Pursuant to Article 250(2) of the Commercial Companies Code: The right to bring an action for repealing a resolution of shareholders is vested in a shareholder who voted against the resolution and upon adoption thereof requested that the record reflect his or her objection. While the substance of the provision seems clear and straightforward, doubts arise when the shareholder ceases to be a shareholder under the resolution adopted. Is the right to bring an action for repealing a resolution still vested in the shareholder under these specific circumstances?
The issue generated much controversy. It would seem that the situation is fully regulated and, based on the plain language of the provision, an entity ceasing to be a shareholder no longer has the right to challenge such resolution under the above procedure.
Helpful in this situation, contradicting the plain language of the provision, are rulings of the Supreme Court. In its judgement of 23 February 2011, case file no. V CSK 257/10, the Court held that for the right of action for repealing the resolution to exist, it is sufficient to make the objection and have it reflected in the record prior to the adjournment of the meeting of shareholders. What follows from that is that a former shareholder, who ceased to be a shareholder under the resolution adopted to which it had objected and requested the record to reflect the objection, has a right of action to protect his or her corporate and property rights. Consequently, this does not relate, as the Commercial Companies Code seems to suggest, to the incumbency as a shareholder.
A similar rule applies to bringing an action for declaring a resolution invalid, regulated under Article 252 of the Commercial Companies Code. As indicated by a judgement of the Supreme Court of 15 October 2009, case file no. I CSK 94/09, in such circumstances a former shareholder is always required to demonstrate a legal interest.
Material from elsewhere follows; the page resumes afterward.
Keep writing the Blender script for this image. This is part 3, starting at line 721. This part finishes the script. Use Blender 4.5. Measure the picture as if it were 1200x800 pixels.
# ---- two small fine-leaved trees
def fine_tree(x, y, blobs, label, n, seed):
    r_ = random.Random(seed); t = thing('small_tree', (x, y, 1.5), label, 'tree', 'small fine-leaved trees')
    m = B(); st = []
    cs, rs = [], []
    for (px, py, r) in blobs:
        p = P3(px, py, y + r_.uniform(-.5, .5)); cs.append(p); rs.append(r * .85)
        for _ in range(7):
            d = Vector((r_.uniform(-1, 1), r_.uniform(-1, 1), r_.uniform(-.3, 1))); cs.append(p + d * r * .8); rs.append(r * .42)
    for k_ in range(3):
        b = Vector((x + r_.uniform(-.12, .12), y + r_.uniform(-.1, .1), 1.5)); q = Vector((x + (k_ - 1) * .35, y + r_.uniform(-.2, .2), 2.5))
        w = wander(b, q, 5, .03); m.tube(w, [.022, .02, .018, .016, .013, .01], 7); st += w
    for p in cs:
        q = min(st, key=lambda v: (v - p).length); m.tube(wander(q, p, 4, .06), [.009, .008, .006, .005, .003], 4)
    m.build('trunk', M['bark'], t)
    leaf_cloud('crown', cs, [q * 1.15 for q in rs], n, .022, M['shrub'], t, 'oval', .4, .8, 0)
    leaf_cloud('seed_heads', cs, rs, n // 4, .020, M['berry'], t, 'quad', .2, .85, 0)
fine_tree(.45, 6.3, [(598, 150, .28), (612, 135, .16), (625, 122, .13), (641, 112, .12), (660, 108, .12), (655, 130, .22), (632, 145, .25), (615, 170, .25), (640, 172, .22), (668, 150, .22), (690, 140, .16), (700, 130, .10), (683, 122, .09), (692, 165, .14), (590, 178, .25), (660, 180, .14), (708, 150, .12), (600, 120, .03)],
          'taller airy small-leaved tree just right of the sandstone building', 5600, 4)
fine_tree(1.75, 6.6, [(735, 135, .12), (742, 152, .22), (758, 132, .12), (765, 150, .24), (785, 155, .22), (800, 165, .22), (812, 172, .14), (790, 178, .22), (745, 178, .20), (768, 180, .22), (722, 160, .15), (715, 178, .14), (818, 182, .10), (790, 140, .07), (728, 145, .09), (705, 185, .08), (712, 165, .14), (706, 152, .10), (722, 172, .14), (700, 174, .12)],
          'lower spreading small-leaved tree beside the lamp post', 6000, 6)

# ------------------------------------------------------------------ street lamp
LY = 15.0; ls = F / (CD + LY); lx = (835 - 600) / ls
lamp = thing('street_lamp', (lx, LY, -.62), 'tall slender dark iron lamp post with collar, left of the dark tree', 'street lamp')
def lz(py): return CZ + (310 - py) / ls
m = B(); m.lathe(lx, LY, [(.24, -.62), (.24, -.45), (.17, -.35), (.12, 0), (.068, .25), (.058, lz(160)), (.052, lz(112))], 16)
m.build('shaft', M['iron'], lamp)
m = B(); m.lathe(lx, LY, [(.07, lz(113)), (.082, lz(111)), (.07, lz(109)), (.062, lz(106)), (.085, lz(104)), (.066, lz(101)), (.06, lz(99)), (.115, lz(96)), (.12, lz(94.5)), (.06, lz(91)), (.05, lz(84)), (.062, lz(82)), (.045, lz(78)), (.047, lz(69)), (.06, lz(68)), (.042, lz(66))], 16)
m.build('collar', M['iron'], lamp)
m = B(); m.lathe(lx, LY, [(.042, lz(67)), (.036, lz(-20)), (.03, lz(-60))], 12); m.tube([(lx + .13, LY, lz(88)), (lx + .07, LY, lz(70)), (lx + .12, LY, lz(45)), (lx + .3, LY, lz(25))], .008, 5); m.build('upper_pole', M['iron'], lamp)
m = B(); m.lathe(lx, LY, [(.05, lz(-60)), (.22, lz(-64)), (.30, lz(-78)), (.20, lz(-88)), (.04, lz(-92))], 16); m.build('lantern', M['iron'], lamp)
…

Summing up, the situation presented above is an example of when the substance of legislation (here the Commercial Companies Code) produces conclusions contrary to the practical application of the law. The Supreme Court is most helpful here. If it were not for the Supreme Court’s rulings providing an unequivocal solution to the problem, the issue would continue to present numerous difficulties. It needs pointing out that the Supreme Court’s case-law supports the situation of an entity which ceases to be a shareholder under the resolution. Based on that, providing the shareholder takes the required measures (requests that the objection to the resolution under which it ceases to be a shareholder be reflected in the record), he or she may effectively pursue protection of his or her rights. Such a solution, that affords a former shareholder the opportunity to protect his or her rights, must be seen as desirable and reasonable.